Bailey, a former Superior Court judge in El Dorado County, argued that the Commission on Judicial Performance violated his freedom of speech by enforcing rules that prohibit judges from using their positions to run for nonjudicial office. The commission disagreed, and the state’s high court, which has the last word on judicial discipline in California, denied review of his appeal without comment.
The penalty is the most severe the commission can impose on a former judge: a public censure and a lifetime ban on judicial service in California, a common shortterm occupation for retired judges.
Bailey was a judge for 8½ years before retiring in August 2017. He ran for attorney general as a Republican and finished second in the June 2018 primary but received only 36.4% of the vote against Democratic incumbent Xavier Becerra in November.
Before his retirement, the commission said in its Feb. 27 decision, Bailey organized an “exploratory campaign” in which he posed in judicial robes, referred to himself as “Judge Bailey” and emphasized his judicial experience in speeches.
Bailey sought advice in November 2016 from an expert on judicial ethics, who advised him to take a leave of absence from the bench before using
his judicial title in the campaign. But he remained a judge for another nine months before formally declaring his candidacy.
The commission also said Bailey, in five cases from 2009 to 2014, had ordered defendants charged with alcoholrelated crimes to use a specific company’s anklemonitoring braces. The judge’s son, John Bailey, worked as a case manager for the company and received a commission for every defendant he monitored.
Bailey “plays by his own rules with little concern for whether his conduct comports with the rules applicable to all judges,” said the commission, whose members are appointed by the governor, legislative leaders and the state Supreme Court.
In his challenge to the decision, Bailey’s lawyer argued that being a judge was “an integral part of his identity” that he was entitled to communicate to prospective voters, even during his exploratory campaign while he was still on the bench.

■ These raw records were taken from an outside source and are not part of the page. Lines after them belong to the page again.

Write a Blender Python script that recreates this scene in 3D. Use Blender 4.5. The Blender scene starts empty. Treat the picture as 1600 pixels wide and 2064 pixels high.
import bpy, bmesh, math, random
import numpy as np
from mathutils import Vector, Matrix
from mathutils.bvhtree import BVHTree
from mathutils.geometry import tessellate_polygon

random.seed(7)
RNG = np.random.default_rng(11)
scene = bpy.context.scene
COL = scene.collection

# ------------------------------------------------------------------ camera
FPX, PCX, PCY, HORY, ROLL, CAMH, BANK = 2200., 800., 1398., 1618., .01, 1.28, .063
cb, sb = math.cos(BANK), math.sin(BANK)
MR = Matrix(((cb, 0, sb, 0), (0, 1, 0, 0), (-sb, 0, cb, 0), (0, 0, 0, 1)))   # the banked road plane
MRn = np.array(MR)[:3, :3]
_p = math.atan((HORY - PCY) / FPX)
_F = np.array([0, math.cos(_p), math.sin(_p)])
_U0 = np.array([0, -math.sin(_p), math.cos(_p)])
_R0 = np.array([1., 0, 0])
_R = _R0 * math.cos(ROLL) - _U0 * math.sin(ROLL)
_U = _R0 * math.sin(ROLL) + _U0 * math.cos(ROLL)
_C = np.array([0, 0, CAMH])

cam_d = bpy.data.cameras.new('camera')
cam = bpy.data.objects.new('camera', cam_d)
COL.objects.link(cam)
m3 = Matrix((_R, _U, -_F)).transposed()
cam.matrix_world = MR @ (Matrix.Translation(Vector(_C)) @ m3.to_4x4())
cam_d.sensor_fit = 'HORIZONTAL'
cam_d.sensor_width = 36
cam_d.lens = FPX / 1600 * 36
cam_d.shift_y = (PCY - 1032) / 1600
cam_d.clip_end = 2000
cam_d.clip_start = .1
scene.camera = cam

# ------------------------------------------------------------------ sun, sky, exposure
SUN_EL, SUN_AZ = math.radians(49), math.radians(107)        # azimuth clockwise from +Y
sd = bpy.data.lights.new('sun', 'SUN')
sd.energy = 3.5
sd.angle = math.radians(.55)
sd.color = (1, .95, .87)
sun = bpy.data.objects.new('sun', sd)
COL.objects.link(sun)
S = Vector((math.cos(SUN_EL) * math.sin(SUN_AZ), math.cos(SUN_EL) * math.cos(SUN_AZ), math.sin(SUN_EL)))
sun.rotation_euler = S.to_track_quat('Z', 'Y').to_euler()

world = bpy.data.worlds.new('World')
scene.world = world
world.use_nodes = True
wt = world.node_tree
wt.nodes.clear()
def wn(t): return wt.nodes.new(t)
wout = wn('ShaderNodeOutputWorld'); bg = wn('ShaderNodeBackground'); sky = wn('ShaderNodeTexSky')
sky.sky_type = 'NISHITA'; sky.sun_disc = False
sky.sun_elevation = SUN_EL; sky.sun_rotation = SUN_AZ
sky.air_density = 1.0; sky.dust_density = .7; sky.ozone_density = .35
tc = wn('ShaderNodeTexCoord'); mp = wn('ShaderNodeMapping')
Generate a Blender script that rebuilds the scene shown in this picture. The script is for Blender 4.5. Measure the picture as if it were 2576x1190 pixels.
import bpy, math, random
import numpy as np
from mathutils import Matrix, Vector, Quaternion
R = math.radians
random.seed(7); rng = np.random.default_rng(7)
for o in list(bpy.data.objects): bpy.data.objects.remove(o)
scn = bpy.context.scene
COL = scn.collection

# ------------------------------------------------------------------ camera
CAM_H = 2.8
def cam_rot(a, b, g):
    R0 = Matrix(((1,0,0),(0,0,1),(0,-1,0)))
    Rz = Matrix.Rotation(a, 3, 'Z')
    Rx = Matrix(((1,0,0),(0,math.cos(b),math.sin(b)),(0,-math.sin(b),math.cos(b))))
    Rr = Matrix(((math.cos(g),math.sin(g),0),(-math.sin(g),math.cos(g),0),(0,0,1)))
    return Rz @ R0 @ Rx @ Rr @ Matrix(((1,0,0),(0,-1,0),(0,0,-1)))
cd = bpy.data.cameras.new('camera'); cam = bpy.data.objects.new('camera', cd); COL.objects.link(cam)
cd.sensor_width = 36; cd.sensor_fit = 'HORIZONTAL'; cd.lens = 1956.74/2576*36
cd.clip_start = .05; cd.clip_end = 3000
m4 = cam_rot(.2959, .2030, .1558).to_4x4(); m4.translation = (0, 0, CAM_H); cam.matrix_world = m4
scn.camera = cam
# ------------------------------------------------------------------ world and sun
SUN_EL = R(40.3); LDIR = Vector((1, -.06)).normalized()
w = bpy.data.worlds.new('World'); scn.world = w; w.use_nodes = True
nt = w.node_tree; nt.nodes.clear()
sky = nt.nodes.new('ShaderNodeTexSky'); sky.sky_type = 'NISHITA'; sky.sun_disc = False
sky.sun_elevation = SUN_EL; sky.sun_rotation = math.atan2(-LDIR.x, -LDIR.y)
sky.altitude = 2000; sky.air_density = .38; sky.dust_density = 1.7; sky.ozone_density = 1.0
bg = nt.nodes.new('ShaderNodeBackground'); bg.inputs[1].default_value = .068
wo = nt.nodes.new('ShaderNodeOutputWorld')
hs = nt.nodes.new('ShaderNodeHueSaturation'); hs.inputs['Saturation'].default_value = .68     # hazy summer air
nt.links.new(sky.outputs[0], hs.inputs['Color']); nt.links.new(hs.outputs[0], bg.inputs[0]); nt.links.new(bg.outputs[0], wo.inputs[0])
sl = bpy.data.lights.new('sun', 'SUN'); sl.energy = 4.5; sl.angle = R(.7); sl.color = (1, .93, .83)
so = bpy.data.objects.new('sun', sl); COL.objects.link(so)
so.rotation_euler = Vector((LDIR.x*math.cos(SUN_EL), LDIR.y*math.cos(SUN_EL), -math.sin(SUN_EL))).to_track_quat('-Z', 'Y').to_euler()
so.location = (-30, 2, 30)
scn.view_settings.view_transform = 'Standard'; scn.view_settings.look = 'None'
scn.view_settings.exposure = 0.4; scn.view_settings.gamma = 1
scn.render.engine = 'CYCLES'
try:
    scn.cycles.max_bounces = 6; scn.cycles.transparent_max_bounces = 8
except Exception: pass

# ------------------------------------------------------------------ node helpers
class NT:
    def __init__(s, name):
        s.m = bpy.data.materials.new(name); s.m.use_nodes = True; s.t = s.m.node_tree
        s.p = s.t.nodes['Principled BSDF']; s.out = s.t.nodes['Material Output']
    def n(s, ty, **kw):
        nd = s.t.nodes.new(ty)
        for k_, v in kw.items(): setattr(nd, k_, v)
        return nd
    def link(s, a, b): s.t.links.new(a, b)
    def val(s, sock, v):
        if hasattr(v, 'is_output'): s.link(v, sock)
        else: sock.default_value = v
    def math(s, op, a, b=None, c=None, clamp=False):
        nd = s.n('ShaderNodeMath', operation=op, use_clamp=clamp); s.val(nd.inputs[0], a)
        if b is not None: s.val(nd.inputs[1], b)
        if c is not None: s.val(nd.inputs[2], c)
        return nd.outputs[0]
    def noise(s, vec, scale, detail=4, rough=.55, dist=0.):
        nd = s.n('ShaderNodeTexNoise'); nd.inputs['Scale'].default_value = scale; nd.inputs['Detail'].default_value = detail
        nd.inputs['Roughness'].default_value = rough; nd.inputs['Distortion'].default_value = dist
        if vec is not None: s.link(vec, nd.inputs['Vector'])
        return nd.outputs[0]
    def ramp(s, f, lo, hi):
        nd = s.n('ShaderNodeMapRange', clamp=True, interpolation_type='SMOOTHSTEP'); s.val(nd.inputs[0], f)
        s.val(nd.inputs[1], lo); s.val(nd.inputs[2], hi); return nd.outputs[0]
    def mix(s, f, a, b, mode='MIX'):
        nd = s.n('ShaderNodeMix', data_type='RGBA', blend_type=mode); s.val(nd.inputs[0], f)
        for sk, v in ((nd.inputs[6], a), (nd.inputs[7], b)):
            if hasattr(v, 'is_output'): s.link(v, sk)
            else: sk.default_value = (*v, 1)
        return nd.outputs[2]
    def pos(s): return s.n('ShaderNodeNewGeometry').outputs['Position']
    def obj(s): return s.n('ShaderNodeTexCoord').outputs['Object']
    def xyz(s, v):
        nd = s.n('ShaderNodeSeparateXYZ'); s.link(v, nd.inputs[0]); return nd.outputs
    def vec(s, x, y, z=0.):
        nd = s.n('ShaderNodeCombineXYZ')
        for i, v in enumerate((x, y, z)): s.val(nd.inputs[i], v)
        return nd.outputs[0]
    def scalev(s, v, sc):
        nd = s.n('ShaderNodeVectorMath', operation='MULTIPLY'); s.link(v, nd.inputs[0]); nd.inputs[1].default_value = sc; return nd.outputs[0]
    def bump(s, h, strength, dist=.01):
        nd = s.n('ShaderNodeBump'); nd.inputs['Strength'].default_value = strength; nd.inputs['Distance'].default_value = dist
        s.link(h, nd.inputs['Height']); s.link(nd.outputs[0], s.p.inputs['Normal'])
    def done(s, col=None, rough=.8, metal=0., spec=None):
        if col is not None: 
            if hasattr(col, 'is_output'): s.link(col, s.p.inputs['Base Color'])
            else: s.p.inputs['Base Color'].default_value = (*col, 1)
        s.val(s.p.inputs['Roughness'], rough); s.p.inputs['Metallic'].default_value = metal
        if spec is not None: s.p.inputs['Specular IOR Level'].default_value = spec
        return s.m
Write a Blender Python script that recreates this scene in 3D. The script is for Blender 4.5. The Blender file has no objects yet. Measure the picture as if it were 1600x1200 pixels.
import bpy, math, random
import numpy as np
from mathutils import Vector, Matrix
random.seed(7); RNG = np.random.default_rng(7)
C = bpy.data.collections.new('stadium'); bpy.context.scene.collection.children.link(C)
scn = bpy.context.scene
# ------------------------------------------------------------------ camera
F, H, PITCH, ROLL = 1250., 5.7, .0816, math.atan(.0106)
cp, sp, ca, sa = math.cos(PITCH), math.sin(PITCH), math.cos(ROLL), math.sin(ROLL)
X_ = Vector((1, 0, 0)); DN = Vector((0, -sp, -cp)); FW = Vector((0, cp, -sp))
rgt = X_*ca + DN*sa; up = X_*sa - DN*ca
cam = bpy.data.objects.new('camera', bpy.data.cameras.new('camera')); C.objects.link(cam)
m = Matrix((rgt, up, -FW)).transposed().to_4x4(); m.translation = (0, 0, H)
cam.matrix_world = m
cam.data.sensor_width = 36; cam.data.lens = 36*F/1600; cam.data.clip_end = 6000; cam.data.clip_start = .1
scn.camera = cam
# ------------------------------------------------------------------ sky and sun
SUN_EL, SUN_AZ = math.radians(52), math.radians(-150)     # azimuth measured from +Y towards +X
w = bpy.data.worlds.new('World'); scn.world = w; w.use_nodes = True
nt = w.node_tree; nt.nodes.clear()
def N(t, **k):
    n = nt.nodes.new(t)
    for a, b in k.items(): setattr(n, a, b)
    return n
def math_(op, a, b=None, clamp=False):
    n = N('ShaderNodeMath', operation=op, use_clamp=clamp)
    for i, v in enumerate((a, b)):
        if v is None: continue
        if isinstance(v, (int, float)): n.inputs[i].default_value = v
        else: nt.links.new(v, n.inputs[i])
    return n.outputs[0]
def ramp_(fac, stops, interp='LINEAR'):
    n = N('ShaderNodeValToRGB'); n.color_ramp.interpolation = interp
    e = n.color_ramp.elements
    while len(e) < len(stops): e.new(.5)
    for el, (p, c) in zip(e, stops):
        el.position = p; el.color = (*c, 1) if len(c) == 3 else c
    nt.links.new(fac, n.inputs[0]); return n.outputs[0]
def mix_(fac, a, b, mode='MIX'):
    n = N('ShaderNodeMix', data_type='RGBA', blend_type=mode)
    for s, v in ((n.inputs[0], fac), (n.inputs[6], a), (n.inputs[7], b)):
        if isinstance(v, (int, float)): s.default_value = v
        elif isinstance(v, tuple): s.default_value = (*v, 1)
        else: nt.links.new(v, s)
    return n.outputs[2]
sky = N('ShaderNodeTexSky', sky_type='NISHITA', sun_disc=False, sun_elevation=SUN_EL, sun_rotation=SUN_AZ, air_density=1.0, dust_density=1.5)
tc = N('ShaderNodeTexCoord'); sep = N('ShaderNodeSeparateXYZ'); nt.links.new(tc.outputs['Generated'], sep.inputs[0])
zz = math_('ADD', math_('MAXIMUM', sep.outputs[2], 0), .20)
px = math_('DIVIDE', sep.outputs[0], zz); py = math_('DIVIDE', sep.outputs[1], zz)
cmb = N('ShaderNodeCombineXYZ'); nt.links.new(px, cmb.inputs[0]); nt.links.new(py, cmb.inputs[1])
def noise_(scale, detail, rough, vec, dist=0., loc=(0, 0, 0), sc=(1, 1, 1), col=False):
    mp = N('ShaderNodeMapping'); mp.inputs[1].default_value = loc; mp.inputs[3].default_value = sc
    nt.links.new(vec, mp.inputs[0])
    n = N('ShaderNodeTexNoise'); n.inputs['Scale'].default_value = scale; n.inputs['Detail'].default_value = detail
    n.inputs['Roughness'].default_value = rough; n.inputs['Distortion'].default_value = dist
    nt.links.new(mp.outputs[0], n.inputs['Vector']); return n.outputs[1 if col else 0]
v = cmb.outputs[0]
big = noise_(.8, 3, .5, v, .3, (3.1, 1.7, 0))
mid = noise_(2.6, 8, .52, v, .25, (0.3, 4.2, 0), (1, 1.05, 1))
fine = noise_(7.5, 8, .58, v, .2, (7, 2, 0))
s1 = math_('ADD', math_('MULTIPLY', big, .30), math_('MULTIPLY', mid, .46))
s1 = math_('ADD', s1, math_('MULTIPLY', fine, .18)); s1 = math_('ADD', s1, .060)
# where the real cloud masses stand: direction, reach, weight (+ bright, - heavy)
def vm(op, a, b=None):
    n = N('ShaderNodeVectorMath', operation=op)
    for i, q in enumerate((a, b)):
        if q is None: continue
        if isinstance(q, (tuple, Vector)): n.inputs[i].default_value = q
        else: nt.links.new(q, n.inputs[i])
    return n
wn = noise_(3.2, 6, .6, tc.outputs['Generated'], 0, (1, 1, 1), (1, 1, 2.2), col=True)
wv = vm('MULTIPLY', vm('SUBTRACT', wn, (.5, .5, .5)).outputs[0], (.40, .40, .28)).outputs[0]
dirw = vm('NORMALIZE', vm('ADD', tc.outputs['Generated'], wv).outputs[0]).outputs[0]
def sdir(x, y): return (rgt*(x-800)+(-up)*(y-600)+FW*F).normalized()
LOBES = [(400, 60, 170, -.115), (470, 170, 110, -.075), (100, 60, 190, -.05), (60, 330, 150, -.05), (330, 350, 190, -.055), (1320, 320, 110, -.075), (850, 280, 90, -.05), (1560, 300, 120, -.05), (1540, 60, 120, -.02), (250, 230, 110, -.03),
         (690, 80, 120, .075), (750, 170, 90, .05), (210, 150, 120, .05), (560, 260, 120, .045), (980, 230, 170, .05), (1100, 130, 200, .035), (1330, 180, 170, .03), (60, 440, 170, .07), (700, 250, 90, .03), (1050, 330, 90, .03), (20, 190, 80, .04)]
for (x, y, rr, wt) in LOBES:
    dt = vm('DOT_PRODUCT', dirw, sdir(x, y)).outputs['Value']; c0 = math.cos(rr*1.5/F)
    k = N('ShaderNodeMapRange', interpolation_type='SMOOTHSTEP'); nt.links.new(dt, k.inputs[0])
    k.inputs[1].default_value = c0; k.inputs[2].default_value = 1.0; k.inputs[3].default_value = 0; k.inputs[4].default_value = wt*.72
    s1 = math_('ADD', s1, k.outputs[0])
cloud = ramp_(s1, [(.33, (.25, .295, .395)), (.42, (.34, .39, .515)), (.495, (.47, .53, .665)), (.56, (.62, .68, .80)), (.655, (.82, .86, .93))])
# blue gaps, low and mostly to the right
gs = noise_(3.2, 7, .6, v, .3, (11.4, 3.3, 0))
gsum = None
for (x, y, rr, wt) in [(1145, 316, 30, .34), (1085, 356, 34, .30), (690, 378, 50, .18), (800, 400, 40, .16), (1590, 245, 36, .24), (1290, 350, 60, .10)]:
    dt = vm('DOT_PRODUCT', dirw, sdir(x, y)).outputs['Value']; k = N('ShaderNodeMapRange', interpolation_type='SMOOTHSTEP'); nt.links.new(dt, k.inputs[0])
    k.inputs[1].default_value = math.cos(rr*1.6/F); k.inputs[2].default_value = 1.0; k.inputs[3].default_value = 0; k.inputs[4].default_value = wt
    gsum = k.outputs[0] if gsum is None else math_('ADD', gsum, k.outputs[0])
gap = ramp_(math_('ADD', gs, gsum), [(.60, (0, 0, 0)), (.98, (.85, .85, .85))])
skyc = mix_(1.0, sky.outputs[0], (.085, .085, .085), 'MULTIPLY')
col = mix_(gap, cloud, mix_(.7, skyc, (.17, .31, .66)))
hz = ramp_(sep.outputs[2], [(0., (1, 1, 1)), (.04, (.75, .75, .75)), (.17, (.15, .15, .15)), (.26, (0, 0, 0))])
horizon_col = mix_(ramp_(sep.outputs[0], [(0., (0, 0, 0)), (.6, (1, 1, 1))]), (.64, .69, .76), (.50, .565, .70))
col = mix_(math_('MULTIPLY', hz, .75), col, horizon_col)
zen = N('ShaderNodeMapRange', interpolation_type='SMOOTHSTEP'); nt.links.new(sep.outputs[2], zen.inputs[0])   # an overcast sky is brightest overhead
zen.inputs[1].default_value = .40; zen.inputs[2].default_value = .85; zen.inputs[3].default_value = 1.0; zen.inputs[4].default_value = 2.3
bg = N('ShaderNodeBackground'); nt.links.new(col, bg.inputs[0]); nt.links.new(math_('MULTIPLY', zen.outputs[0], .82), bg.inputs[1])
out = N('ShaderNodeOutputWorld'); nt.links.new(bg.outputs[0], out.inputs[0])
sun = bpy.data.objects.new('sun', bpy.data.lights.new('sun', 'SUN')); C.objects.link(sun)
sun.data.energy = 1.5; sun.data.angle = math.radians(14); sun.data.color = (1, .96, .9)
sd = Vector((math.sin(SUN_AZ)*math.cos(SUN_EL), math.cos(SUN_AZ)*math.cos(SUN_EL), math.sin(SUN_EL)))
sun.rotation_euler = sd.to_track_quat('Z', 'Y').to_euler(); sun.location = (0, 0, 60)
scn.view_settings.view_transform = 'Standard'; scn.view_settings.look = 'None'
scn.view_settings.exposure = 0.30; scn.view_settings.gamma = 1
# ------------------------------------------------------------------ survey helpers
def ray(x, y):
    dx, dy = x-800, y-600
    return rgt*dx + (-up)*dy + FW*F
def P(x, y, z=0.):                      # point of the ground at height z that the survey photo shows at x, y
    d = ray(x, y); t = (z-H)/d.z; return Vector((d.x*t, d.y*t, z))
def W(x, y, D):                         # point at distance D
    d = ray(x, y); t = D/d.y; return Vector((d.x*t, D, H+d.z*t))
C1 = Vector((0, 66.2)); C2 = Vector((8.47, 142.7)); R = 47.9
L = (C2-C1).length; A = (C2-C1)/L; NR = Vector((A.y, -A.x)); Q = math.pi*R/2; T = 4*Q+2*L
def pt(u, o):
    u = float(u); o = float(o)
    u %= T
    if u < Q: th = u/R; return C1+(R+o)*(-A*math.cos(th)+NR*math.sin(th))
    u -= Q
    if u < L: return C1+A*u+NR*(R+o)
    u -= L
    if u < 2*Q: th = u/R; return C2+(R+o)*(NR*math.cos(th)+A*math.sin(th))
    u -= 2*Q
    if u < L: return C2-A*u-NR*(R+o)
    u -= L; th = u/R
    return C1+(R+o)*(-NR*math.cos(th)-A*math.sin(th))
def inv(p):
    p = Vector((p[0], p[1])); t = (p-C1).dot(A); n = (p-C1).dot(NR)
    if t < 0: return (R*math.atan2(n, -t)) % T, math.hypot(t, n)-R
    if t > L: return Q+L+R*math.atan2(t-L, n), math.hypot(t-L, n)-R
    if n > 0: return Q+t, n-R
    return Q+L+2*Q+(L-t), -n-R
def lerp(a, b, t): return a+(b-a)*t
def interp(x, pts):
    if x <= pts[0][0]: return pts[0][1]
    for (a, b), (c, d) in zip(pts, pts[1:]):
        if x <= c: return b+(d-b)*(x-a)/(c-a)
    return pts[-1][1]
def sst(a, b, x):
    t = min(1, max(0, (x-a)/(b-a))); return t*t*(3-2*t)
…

“The electorate has a right to know who Judge Bailey is and what his qualifications are,” attorney Kristin Iversen told the court. Requiring a judge to take a “lengthy, unpaid leave of absence” to run for a nonjudicial office interferes with “core political speech” and also imposes a “grave financial burden,” she said.
Iversen also said Bailey did not seek contributions from “anyone who could or did come before him” in court.